Title: Declarative Programming
Abstract:
In the 50s, when the first programming languages were designed,
computers cost millions, and relatively, programmers were almost free.
Those programming languages therefore reflected that relationship: it
didn't matter if it took a long time to program, as long as the
resulting program ran as fast as possible. Now, that relationship has
been reversed: compared to the cost of programmers, computers are
almost free. And yet we are still programming them in descendants of
the programming languages from the 50's: we are still telling the
computers step by step how to solve the problem.
Declarative programming is a new approach to applications: rather than
describing exactly how to reach the solution, it describes what the
solution should look like, and leaves more of the administrative parts
of the program to the computer. One of the few declarative languages
available is XForms, an XML-based language that despite what its name
might suggest is not only about forms. Large projects, at large
companies such as the National Health Service, the BBC and Xerox, have
shown that by using XForms, programming time and cost of applications
can be reduced to a tenth, and sometimes even much more!
Bio:
Steven Pemberton is a researcher affiliated with the CWI in Amsterdam,
the Dutch national research centre for mathematics and computer
science, original home of Algol 60, Algol 68, Dijkstra, van
Wijngaarden, Python, and the European internet.
His tutor at university was Dick Grimsdale, who built the world's
first transistorised computer, and was himself a tutee of Alan Turing.

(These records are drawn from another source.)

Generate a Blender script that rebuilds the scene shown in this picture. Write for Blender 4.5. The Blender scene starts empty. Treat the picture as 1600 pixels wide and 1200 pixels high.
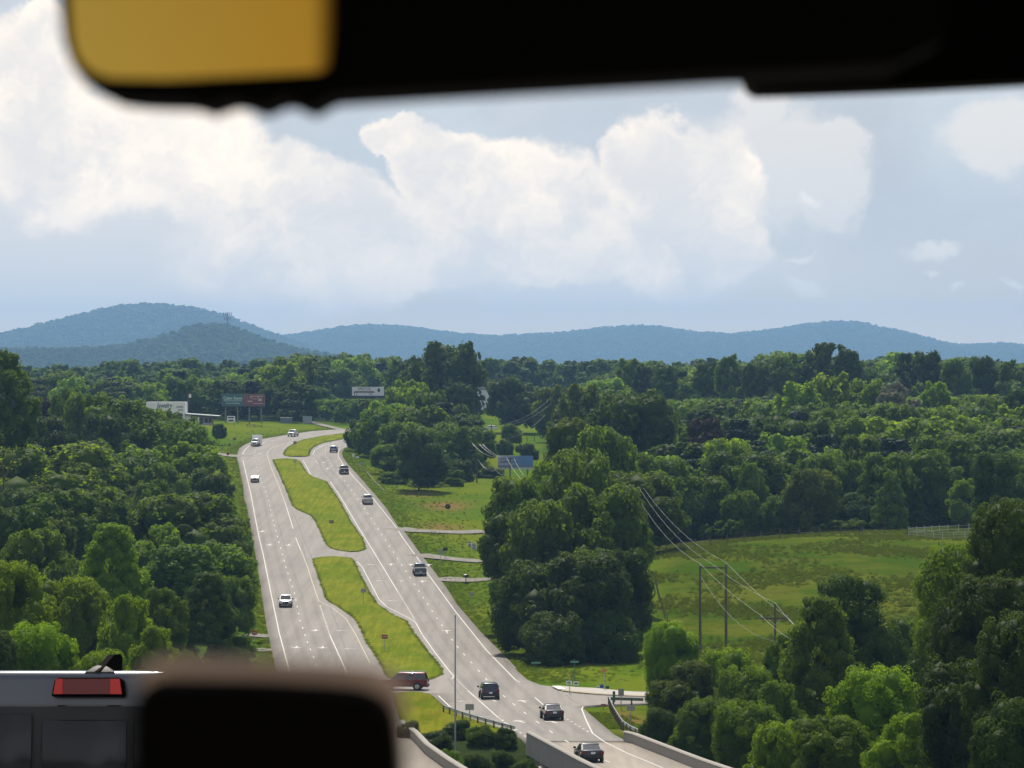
import bpy, bmesh, math, random
import numpy as np
from mathutils import Vector, Matrix
R = math.radians
scene = bpy.context.scene
COL = scene.collection
F, CX, CY = 5333.0, 800.0, 600.0        # focal length and centre of the photograph in its own pixels

# ------------------------------------------------------------------ camera
cd = bpy.data.cameras.new("camera")
cam = bpy.data.objects.new("camera", cd); COL.objects.link(cam)
cam.location = (0, 0, 0); cam.rotation_euler = (R(90), 0, 0)
cd.lens = 120.0; cd.sensor_width = 36.0; cd.clip_start = 0.05; cd.clip_end = 90000
cd.dof.use_dof = True; cd.dof.focus_distance = 520; cd.dof.aperture_fstop = 28
scene.camera = cam

# ------------------------------------------------------------------ light
SUN_AZ, SUN_EL = -7.0, 56.0            # degrees from +Y (negative = left), above horizon
sl = bpy.data.lights.new("sun", 'SUN'); sl.energy = 5.0; sl.angle = R(0.53); sl.color = (1.0, 0.93, 0.82)
sun = bpy.data.objects.new("sun", sl); COL.objects.link(sun)
sd = Vector((math.sin(R(SUN_AZ))*math.cos(R(SUN_EL)), math.cos(R(SUN_AZ))*math.cos(R(SUN_EL)), math.sin(R(SUN_EL))))
sun.rotation_euler = sd.to_track_quat('Z', 'Y').to_euler()

vs = scene.view_settings
vs.view_transform = 'Standard'; vs.look = 'None'; vs.gamma = 1; vs.use_curve_mapping = False
vs.exposure = 0.12
cy = scene.cycles
cy.use_denoising = True; cy.max_bounces = 6; cy.diffuse_bounces = 2; cy.glossy_bounces = 2
cy.transmission_bounces = 4; cy.transparent_max_bounces = 8; cy.volume_bounces = 0
cy.sample_clamp_indirect = 4; cy.caustics_reflective = False; cy.caustics_refractive = False

class NT:
    """small helper to write node trees"""
    def __init__(s, nt): s.nt = nt; s.n = nt.nodes; s.l = nt.links
    def node(s, t, **kw):
        n = s.n.new(t)
        for k, v in kw.items(): setattr(n, k, v)
        return n
    def put(s, sock, v):
        if hasattr(v, 'links') or isinstance(v, bpy.types.NodeSocket): s.l.new(v, sock)
        else: sock.default_value = v
    def m(s, op, a, b=0.0, c=0.0, clamp=False):
        n = s.node('ShaderNodeMath', operation=op, use_clamp=clamp)
        s.put(n.inputs[0], a); s.put(n.inputs[1], b)
        if len(n.inputs) > 2: s.put(n.inputs[2], c)
        return n.outputs[0]
    def vm(s, op, a, b=None):
        n = s.node('ShaderNodeVectorMath', operation=op)
        s.put(n.inputs[0], a)
        if b is not None: s.put(n.inputs[1], b)
        return n.outputs[1] if op in ('LENGTH', 'DOT_PRODUCT') else n.outputs[0]
    def mix(s, f, a, b, blend='MIX'):
        n = s.node('ShaderNodeMix', data_type='RGBA', blend_type=blend)
        s.put(n.inputs[0], f); s.put(n.inputs[6], a); s.put(n.inputs[7], b)
        return n.outputs[2]
    def noise(s, vec, scale, detail=3, rough=0.5, dist=0.0):
        n = s.node('ShaderNodeTexNoise')
        s.put(n.inputs['Vector'], vec); n.inputs['Scale'].default_value = scale
        n.inputs['Detail'].default_value = detail; n.inputs['Roughness'].default_value = rough
        n.inputs['Distortion'].default_value = dist
        return n.outputs['Fac']
    def ramp(s, v, a, b, lo=0.0, hi=1.0, smooth=True):
        n = s.node('ShaderNodeMapRange'); n.interpolation_type = 'SMOOTHSTEP' if smooth else 'LINEAR'
        s.put(n.inputs[0], v)
        for i, q in zip((1, 2, 3, 4), (a, b, lo, hi)): s.put(n.inputs[i], q)
        return n.outputs[0]

# ------------------------------------------------------------------ sky with cumulus clouds
world = bpy.data.worlds.new("World"); scene.world = world; world.use_nodes = True
world.node_tree.nodes.clear()
w = NT(world.node_tree)
sky = w.node('ShaderNodeTexSky', sky_type='NISHITA', sun_disc=False)
sky.sun_elevation = R(SUN_EL); sky.sun_rotation = R(SUN_AZ); sky.altitude = 700
sky.air_density = 1.0; sky.dust_density = 2.5; sky.ozone_density = 1.0
tc = w.node('ShaderNodeTexCoord').outputs['Generated']
sep = w.node('ShaderNodeSeparateXYZ'); w.put(sep.inputs[0], tc)
dx, dy, dz = sep.outputs
az = w.m('ARCTAN2', dx, dy)                       # azimuth from +Y, radians
el = w.m('ARCSINE', dz)
K = 1000.0 / F                                      # photo px / 1000 -> radians
def uv(px, py): return ((px-CX)/F, (CY-py)/F)
cmb = w.node('ShaderNodeCombineXYZ'); w.put(cmb.inputs[0], az); w.put(cmb.inputs[1], el)
AE = cmb.outputs[0]
warp1 = w.node('ShaderNodeTexNoise'); w.put(warp1.inputs['Vector'], AE)
warp1.inputs['Scale'].default_value = 38; warp1.inputs['Detail'].default_value = 9; warp1.inputs['Roughness'].default_value = 0.6
wv = w.vm('SUBTRACT', warp1.outputs['Color'], (0.5, 0.5, 0.5))
ws = w.node('ShaderNodeVectorMath', operation='SCALE'); w.put(ws.inputs[0], wv); ws.inputs['Scale'].default_value = 0.030
AEW = w.vm('ADD', AE, ws.outputs[0])
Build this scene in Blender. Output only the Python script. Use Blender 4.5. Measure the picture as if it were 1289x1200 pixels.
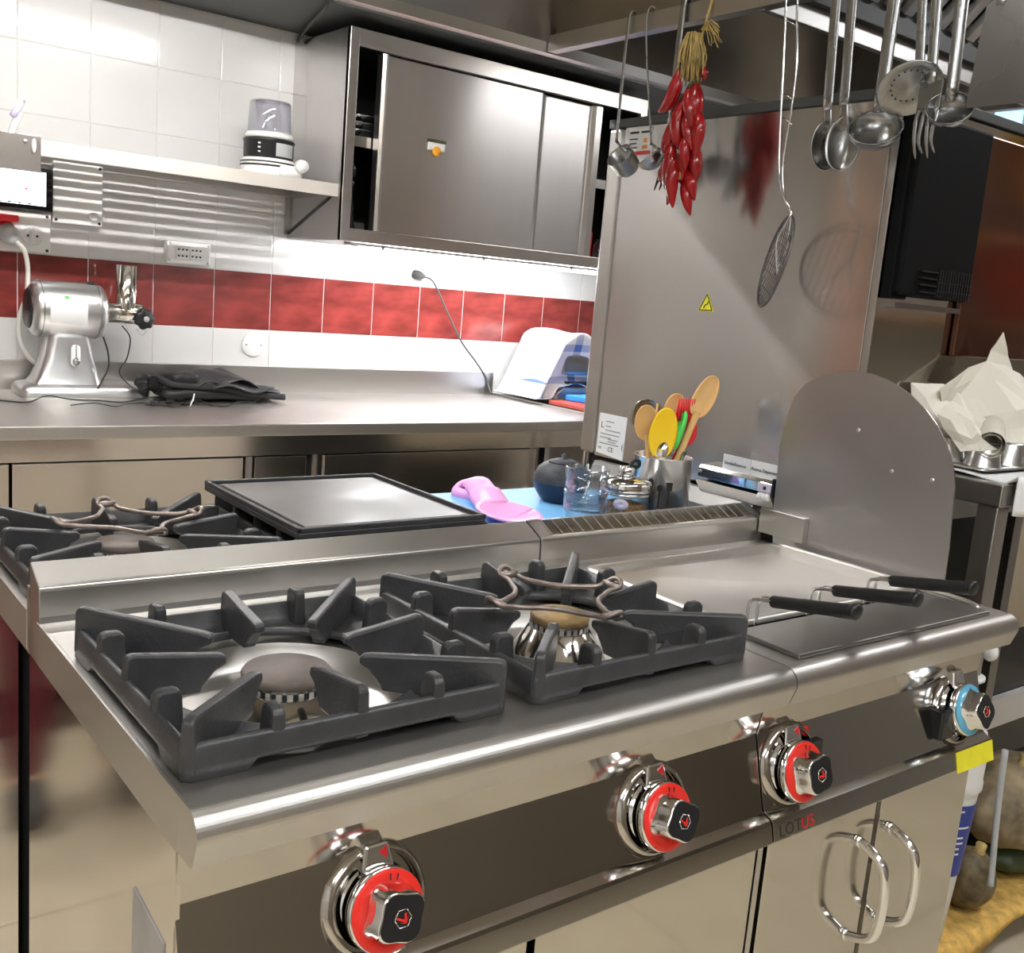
import bpy, bmesh, math, random
from mathutils import Vector, Matrix
random.seed(7)
for o in list(bpy.data.objects): bpy.data.objects.remove(o)
SC = bpy.context.scene
COL = SC.collection
PI = math.pi

# ------------------------------------------------------------------ camera
cam_d = bpy.data.cameras.new('camera'); cam = bpy.data.objects.new('camera', cam_d); COL.objects.link(cam)
cam_d.sensor_fit = 'HORIZONTAL'; cam_d.sensor_width = 36.0; cam_d.lens = 36.2056
cam_d.clip_start = 0.02
_r = Vector((.7953, -.6003, .0826)); _f = Vector((.6059, .7771, -.1731)); _u = _r.cross(_f); _r = _f.cross(_u)
_r.normalize(); _u.normalize(); _f.normalize()
cam.matrix_world = Matrix(((_r.x, _u.x, -_f.x, -.3015), (_r.y, _u.y, -_f.y, -.7848), (_r.z, _u.z, -_f.z, 1.35), (0, 0, 0, 1)))
SC.camera = cam
# ------------------------------------------------------------------ world, exposure, big lamps
w = bpy.data.worlds.new('world'); SC.world = w; w.use_nodes = True
w.node_tree.nodes['Background'].inputs[0].default_value = (.75, .8, .9, 1)
w.node_tree.nodes['Background'].inputs[1].default_value = .25
SC.view_settings.view_transform = 'Standard'; SC.view_settings.look = 'None'
SC.view_settings.gamma = 1.0; SC.view_settings.use_curve_mapping = False
SC.view_settings.exposure = 1.0
L_CEIL = 11.0      # emission of the ceiling fluorescent diffusers
L_AISLE = 145.0    # tube over the aisle, in front of the wall shelf
L_STRIP = 72.0    # strip light under the wall cabinet
L_HOOD_ADDED = 9.0  # emission of the lamps added inside the hood

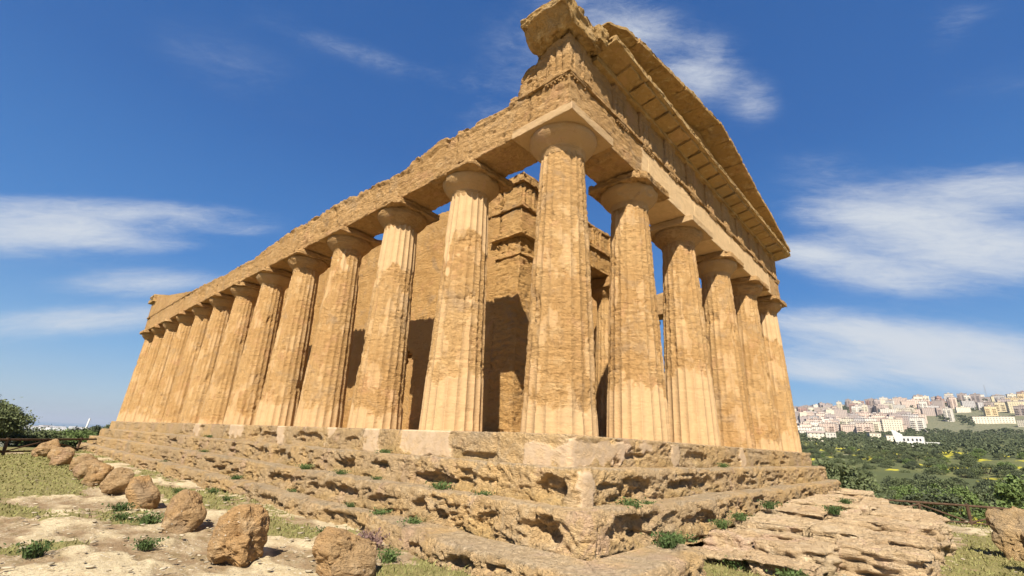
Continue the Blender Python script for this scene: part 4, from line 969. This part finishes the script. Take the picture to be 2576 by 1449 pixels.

Steven later worked in Turing's old department, writing a compiler for
Algol 68 for the 5th computer in the line of computers Turing had
worked on.
Steven co-designed the programming language ABC, which formed the
basis of Python, was the first user of the open internet in Europe in
1988, organised workshops at the first web conference in 1994, and
went on to co-design a number of Web technologies, including CSS,
HTML, XHTML, RDFa, and XForms. He was chair of the HTML Working group
for a decade.
He currently chairs two groups at W3C, and his work now focuses on
declarative techniques; he co-organises an annual conference on the
topic. In 2022 he received the ACM SIGCHI Lifetime Practice Award.